Un plan de lutte contre la prostitution des mineurs

, par  Isabelle Coston

Le gouvernement a décidé de s’attaquer à un phénomène caché et en pleine expansion en France : la prostitution des mineurs, qui touche des filles dès l’âge de 14 ans.

En lançant pour la première fois un plan interministériel de lutte contre la prostitution des mineurs, doté de 14 millions d’euros et mis en œuvre au cours des neuf prochains mois, le gouvernement souhaite « comprendre », « prévenir » et « combattre […] un phénomène grandissant que la société ne peut plus ignorer » et qui concernerait aujourd’hui en France entre 7 000 et 10 000 personnes, principalement des jeunes filles.
Cette prostitution des mineurs est constatée partout sur le territoire et dans tous les milieux sociaux. Elle touche surtout des jeunes filles, âgées de 15 à 17 ans, avec un point d’entrée dans la prostitution de plus en plus tôt, se situant entre 14 et 15 ans pour plus de la moitié d’entre elles. La plupart ont déjà été victimes ou confrontées à de la violence, notamment intrafamiliale, avant d’entrer dans le système prostitutionnel.
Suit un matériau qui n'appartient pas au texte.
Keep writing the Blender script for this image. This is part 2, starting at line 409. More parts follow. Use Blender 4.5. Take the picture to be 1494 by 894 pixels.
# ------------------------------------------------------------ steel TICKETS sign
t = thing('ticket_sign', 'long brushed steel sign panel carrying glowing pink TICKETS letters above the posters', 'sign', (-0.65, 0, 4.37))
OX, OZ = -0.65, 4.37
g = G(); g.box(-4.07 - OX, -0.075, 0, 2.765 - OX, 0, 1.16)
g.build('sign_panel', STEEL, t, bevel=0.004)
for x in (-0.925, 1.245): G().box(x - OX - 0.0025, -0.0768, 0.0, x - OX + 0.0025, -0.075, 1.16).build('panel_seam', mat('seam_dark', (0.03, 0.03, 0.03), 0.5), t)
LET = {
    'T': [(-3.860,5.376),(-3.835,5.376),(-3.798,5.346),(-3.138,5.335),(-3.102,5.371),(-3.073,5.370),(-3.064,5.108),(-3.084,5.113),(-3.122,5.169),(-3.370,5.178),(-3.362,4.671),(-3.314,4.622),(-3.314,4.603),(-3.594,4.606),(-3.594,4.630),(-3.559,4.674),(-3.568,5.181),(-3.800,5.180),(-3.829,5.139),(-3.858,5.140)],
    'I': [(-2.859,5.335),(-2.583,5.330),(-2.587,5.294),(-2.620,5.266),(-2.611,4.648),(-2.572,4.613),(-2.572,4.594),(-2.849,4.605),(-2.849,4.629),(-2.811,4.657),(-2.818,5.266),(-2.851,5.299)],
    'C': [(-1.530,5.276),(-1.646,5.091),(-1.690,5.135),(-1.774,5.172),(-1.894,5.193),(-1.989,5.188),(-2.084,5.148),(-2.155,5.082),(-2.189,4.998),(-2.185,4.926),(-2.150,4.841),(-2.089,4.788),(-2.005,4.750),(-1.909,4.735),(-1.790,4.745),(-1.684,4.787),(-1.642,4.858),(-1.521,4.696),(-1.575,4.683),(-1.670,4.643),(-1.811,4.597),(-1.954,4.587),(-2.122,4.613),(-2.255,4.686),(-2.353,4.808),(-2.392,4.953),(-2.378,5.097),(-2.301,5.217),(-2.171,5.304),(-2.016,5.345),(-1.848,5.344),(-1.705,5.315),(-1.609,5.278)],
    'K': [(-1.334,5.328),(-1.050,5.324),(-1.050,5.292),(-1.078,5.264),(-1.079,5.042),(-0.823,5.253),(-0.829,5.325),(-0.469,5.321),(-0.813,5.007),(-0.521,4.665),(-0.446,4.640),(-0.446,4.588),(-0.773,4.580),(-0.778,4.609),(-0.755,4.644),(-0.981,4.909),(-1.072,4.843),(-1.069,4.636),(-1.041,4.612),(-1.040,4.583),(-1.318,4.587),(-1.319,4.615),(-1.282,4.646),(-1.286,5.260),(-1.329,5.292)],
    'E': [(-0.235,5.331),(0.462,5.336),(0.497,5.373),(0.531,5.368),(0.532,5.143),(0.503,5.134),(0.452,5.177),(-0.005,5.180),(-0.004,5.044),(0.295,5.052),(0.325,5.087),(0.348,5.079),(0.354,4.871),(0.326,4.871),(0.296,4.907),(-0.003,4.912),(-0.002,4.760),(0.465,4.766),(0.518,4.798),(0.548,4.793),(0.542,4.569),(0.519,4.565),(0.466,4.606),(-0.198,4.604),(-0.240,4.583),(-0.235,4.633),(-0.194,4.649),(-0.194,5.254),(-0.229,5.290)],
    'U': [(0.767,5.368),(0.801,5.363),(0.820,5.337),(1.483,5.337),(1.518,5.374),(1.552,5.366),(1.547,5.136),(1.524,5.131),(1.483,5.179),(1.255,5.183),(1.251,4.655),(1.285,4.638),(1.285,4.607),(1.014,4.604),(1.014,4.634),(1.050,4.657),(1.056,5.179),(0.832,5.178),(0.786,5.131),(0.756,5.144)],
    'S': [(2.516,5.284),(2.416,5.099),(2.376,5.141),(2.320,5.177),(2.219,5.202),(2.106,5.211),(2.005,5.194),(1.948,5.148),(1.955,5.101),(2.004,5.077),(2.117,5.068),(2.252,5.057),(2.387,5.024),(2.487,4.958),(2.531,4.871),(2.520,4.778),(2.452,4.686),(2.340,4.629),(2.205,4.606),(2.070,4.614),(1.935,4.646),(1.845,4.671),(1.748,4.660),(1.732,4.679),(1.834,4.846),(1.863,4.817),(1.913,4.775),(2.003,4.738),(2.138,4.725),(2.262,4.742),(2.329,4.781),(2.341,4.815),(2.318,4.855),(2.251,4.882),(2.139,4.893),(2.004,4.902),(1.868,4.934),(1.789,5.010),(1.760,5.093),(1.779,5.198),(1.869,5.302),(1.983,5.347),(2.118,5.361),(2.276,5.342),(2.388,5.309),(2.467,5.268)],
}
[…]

Mieux repérer et accompagner les victimes

L’élément déclencheur peut être une fugue, pendant laquelle l’ado a besoin d’un hébergement, d’argent et fait de mauvaises rencontres. Parfois c’est un petit ami qui devient proxénète et envoie des clients à sa copine. Cela peut aussi commencer par des « nudes » (photo de soi dénudé) publiés sur les réseaux sociaux qui en font la cible d’un maître chanteur.
Le premier objectif est de mieux repérer les enfants victimes. Une tâche ardue, étant donné que beaucoup d’entre elles ne se considèrent pas comme des victimes et trouvent leur conduite banale, voire positive, puisqu’elle leur permet, entre autres, de gagner rapidement de l’argent. « Ces mineurs valorisent les nombreux effets bénéfiques de leur pratique : autonomie financière, réponse aux besoins fondamentaux d’affection et d’attention, sentiment de reprendre le contrôle de sa vie, impression d’appartenir à un groupe », détaille le gouvernement, qui alerte sur le fait qu’ils « se trouvent pourtant en danger, tant physiquement que psychologiquement ». C’est la raison pour laquelle ce plan, comportant plusieurs volets, prévoit ensuite un accompagnement « dans une reconstruction de leur parcours de vie ».

Réprimer clients et proxénètes

La prostitution des enfants est évidemment interdite par la loi, mais le nombre de poursuites reste faible au regard de l’ampleur du phénomène. Aussi, le dernier volet du plan envisage de « poursuivre et réprimer plus efficacement » clients et proxénètes. La désignation d’un magistrat référent au sein de chaque parquet est donc prévue, ainsi que l’inscription, dans le Code de l’action sociale et des familles, du fait que la prostitution place le mineur en situation de danger et l’inscrit dans le champ de la protection de l’enfance.

Une mobilisation collective

Pour combattre ce fléau et bâtir ce plan, le premier du genre, Adrien Taquet, secrétaire d’État chargé de l’enfance et des familles, a travaillé en concertation avec Olivier Véran, ministre des Solidarités et de la Santé, Jean-Michel Blanquer, ministre de l’Éducation nationale, Gérald Darmanin, ministre de l’Intérieur, Éric Dupond-Moretti, garde des Sceaux, Nadia Hai, ministre déléguée chargée de la Ville, Élisabeth Moreno, secrétaire d’État chargée de l’Égalité entre les femmes et les hommes, Jean-Baptiste Lemoyne, secrétaire d’État chargée du Tourisme, et Cédric O, secrétaire d’État chargé de la Transition numérique. Ils se sont appuyés sur le rapport d’un groupe de travail, présidé par Catherine Champrenault, procureure générale près de la cour d’appel de Paris. Plusieurs actions pourront ainsi être menées conjointement, car les mesures préconisées dans le rapport portent à la fois sur la prévention et le repérage des conduites prostitutionnelles, l’accompagnement des personnes concernées et l’amélioration de la réponse pénale. Une campagne de sensibilisation à destination du grand public, y compris sur les réseaux sociaux, sera notamment lancée durant le premier semestre 2022.